[Job]: Pull every line containing "this" out of the material below.
─── Stored data ───
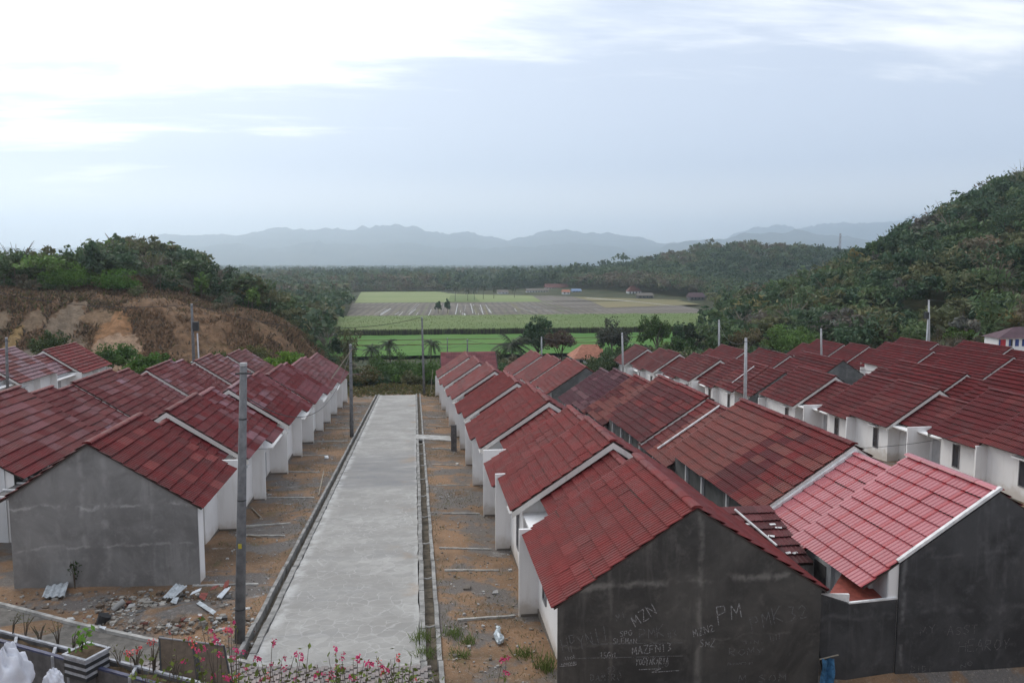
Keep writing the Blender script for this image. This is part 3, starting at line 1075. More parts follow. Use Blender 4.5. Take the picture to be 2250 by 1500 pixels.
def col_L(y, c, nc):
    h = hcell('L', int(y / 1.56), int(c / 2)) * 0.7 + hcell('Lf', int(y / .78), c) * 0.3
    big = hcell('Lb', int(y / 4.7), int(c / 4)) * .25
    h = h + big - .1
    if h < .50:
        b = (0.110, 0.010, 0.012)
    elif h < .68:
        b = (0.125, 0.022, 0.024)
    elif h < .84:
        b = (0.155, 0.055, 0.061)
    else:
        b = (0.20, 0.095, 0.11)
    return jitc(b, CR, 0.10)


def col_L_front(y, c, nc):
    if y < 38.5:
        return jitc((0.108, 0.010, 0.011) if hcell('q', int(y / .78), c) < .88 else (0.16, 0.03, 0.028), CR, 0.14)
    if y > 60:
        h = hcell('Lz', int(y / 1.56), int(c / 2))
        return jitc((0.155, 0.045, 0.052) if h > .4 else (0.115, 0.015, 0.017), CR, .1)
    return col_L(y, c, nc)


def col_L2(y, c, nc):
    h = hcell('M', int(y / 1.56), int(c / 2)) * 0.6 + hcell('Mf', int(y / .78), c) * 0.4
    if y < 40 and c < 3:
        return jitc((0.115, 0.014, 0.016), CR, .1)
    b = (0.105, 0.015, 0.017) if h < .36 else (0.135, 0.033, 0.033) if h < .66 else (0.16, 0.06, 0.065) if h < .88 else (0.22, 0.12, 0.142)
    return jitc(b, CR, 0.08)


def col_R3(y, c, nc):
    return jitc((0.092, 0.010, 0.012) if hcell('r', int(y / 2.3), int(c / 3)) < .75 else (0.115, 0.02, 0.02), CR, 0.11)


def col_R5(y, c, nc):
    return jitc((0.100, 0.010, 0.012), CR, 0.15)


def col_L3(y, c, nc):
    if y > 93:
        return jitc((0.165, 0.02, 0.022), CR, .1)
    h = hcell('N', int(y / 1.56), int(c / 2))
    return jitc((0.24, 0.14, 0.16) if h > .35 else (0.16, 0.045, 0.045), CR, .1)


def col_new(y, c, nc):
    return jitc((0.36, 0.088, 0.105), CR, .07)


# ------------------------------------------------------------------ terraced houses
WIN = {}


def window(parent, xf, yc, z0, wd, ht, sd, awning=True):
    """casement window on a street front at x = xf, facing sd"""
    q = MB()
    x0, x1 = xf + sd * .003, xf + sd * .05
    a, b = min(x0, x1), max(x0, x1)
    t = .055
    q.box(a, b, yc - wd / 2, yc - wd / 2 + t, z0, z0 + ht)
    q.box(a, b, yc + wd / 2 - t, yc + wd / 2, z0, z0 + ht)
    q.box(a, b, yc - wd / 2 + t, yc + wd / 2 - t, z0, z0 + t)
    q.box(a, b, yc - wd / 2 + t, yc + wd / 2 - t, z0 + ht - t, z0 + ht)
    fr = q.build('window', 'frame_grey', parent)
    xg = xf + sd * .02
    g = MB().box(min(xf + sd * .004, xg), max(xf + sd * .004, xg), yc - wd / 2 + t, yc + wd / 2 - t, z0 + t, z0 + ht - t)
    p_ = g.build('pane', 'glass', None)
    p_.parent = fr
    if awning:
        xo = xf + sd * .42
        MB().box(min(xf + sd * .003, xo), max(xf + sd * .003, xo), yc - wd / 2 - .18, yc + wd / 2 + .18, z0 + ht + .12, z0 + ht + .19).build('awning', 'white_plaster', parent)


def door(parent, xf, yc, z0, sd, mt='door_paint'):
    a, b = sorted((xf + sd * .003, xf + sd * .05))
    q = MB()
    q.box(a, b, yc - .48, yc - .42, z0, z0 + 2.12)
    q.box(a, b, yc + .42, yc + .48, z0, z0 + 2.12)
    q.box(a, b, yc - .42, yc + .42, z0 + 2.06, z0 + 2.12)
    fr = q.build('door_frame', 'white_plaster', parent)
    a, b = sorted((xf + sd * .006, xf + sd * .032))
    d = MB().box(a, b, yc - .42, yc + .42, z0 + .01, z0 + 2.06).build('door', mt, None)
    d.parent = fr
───
─── Stored data ───
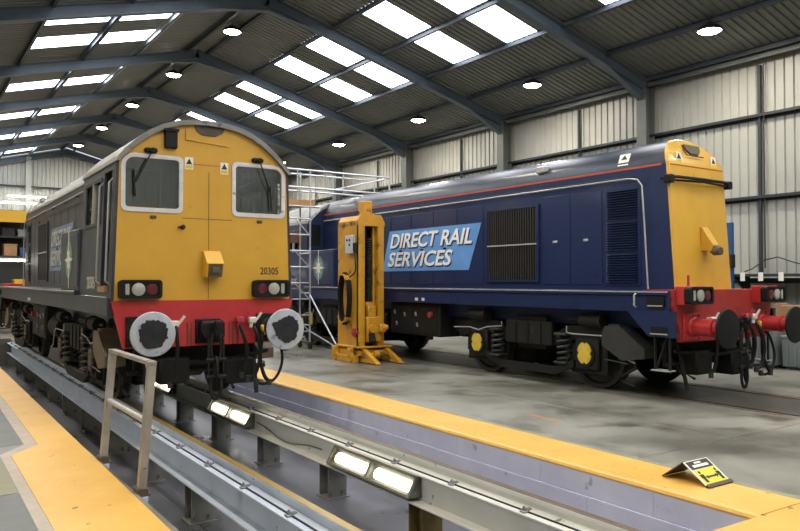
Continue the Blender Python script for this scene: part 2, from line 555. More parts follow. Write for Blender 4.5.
───
[The completed task]:
Keep writing the Blender script for this image. This is part 3, starting at line 1075. More parts follow. Use Blender 4.5. Take the picture to be 2250 by 1500 pixels.
Continue the Blender Python script for this scene: part 2, from line 555. More parts follow. Write for Blender 4.5.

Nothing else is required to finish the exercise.